By Anna Del Conte (£18.99, Chatto & Windus)

"If I tell you that I have already bought 25 copies of this book to give to friends, even before my Christmas shopping is underway, you might understand how passionately I feel about this title. I have always been a fan of Anna del Conte and have written about her and her importance to me before, but this book is quite a departure for her, being the first book that includes non-Italian recipes. One of them, the upside down sausage and onion pie, has already added itself to my weekend supper repertoire, and there are many more. And on top of the cook-me-now recipes, the writing is beautiful and enormously moving, as Anna tells of cooking with her food-obsessed grand-daughter."

Made In Sicily

By Giorgio Locatelli (£30, 4th Estate)

"I adored Giorgio’s first book, Made in Italy, and feared that his second couldn’t live up to it – but it does, it really does. I am happy to lie on the sofa reading this, and happy being in the kitchen cooking from it. Many recipes are perhaps more complicated than I would consider tackling every day, but even so they inspire and I find even recipes I don’t exactly follow lead me into the kitchen. I love his tone as much as his palate."

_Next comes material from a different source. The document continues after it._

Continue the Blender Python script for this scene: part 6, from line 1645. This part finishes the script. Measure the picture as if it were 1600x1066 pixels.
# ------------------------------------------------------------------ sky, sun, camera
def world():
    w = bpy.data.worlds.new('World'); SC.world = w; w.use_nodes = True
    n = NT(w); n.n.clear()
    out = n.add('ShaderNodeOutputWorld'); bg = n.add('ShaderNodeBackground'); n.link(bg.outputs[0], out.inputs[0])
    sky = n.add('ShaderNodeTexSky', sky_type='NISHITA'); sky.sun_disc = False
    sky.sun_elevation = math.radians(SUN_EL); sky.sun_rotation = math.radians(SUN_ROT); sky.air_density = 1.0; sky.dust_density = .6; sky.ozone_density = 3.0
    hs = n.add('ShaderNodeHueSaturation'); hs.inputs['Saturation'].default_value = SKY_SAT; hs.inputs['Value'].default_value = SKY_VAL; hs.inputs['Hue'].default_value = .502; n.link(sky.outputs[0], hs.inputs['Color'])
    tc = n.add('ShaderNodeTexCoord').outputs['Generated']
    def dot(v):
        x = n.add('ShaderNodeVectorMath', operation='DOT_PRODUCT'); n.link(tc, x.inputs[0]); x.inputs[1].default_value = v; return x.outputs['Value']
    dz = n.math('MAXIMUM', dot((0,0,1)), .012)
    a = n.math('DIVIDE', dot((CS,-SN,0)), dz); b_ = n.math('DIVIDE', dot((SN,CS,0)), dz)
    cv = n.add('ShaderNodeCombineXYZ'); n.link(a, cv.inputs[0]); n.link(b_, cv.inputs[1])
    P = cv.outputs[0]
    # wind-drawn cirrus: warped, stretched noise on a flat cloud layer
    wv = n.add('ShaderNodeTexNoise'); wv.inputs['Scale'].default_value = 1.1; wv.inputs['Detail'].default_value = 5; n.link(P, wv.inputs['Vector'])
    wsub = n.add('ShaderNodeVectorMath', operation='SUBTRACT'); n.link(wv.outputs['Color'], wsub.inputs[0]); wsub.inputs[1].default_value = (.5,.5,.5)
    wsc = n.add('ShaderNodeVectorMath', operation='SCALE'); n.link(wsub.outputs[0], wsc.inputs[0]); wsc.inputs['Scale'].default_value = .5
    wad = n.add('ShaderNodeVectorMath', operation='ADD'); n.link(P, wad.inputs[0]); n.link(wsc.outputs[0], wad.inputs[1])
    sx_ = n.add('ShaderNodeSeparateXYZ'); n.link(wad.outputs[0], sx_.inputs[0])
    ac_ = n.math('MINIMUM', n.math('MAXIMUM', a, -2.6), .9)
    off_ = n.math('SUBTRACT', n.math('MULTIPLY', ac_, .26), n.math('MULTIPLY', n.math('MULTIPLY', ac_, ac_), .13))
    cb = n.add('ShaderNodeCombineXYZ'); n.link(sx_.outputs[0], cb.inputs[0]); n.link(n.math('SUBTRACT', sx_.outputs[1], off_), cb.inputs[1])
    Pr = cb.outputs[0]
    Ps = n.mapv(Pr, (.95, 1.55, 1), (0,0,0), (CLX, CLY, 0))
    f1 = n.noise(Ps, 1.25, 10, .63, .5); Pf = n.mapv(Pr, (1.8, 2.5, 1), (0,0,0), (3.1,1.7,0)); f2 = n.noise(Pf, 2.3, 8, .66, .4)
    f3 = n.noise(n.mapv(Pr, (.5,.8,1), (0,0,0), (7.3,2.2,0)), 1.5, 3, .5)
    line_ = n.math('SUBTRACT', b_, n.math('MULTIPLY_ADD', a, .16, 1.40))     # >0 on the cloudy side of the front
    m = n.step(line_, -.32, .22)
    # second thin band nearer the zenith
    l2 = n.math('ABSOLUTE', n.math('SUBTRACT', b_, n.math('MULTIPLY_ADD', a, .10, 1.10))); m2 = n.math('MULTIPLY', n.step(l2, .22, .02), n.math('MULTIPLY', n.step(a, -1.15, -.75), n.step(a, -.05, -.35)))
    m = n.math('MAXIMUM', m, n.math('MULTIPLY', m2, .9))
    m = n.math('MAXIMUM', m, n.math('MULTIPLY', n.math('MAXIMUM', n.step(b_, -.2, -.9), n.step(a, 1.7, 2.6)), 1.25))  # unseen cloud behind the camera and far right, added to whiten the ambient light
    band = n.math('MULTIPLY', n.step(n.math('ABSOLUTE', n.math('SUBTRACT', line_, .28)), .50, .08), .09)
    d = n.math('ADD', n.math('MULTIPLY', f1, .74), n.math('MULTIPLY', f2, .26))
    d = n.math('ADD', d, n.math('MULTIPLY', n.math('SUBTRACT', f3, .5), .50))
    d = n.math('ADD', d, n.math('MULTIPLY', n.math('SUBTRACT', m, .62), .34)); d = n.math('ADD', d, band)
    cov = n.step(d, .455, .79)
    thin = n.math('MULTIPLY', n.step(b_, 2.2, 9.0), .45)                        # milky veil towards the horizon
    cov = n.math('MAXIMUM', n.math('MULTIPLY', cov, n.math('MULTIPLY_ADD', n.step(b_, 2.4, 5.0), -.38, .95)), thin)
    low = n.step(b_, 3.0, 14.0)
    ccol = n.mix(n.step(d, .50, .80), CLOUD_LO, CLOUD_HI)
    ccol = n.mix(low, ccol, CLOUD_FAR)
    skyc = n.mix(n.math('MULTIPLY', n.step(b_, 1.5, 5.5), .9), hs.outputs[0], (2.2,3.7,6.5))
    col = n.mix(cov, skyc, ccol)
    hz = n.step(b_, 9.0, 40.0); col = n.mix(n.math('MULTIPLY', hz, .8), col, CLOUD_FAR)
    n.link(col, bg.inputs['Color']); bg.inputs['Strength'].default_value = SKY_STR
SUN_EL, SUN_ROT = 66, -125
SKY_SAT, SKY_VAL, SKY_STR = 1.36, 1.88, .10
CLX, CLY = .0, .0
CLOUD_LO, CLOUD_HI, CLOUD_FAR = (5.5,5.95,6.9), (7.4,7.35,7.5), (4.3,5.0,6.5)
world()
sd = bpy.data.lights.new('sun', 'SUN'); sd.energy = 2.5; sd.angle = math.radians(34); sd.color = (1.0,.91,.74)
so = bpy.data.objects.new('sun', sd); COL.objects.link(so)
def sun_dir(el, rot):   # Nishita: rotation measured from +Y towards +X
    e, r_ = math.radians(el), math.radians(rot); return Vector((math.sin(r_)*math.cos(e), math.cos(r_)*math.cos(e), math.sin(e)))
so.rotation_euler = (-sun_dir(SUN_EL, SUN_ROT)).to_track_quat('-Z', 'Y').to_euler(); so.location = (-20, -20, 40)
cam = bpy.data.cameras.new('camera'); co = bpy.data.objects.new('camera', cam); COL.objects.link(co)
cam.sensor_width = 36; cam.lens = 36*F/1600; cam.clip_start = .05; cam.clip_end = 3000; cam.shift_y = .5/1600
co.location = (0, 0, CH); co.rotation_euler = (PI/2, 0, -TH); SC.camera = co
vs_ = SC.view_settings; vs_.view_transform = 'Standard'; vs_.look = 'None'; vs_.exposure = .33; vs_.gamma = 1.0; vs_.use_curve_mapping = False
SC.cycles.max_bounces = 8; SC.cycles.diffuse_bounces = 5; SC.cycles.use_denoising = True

Flash Cooking: Fit Fast Flavours For Busy People

By Laura Santini (£20, Quadrille)

"This is just the sort of food and cooking I really love: full of flavour without being finicky, and inventive without being novelty-seeking. I am someone rather partial to marinating and so Santini's style is right up my street – may I advise you try the Venison Tagliata with Juniper and Rosemary? – but I think her approach for the discerning but exhausted must be pretty well universally attractive. It is certainly highly recommended!"

Bill's Everyday Asian

By Bill Granger (£20, Quadrille)

"I love Bill Granger, I love Asian food, I am a keen proponent of the express method, so this book is an unsurprising favourite. In order to make cooking from this book as easy as is intended, you do need to do a comprehensive Asian-flavours shopping trip, but once you have your ingredients, you are ready to be inspired. As ever, this is a book with a no-worries Ozzie attitude and packed to the Pacific-rim with flavour."

Super Natural Every Day

By Heidi Swanson (£12.74, Hardie Grant)

"This book is a real revelation, presenting vegetarian food with freshness, vigour and taste (in both senses of the term). Although it comes from Northern California, it translates with ease (and a bout of concentrated shopping) to the British kitchen. It is written with charm and enthusiasm, and the photographs (taken by the author herself) are beautiful and inspiring. My favourite recipes are the yogurt biscuits (US terminology – think flakey scone-type buns), multigrain pancakes with blackberry and ginger compote and the macaroon tart and the chick pea wraps – but that’s only so far…"

Bocca

By Jacob Kennedy (£30, Bloomsbury)

"As someone who not only has a wall groaning (happily) with Italian cookery books, but is actually working on one of her own, you'd think I'd have little room for another title dedicated to the food of Italy. Not so - and besides, no one interested in the subject would want to be without Jacob Kennedy's compendious and inspirational volume. The book is full (but not too full) of traditional regional favourites and introduces recipes that are perhaps not quite so familiar, too. Anyone wanting ideas for seasonal feasting might consider his shaved radish and celeriac salad with pomegranate, Pecorino and truffle oil and Mont Blanc Semifreddo. I certainly am."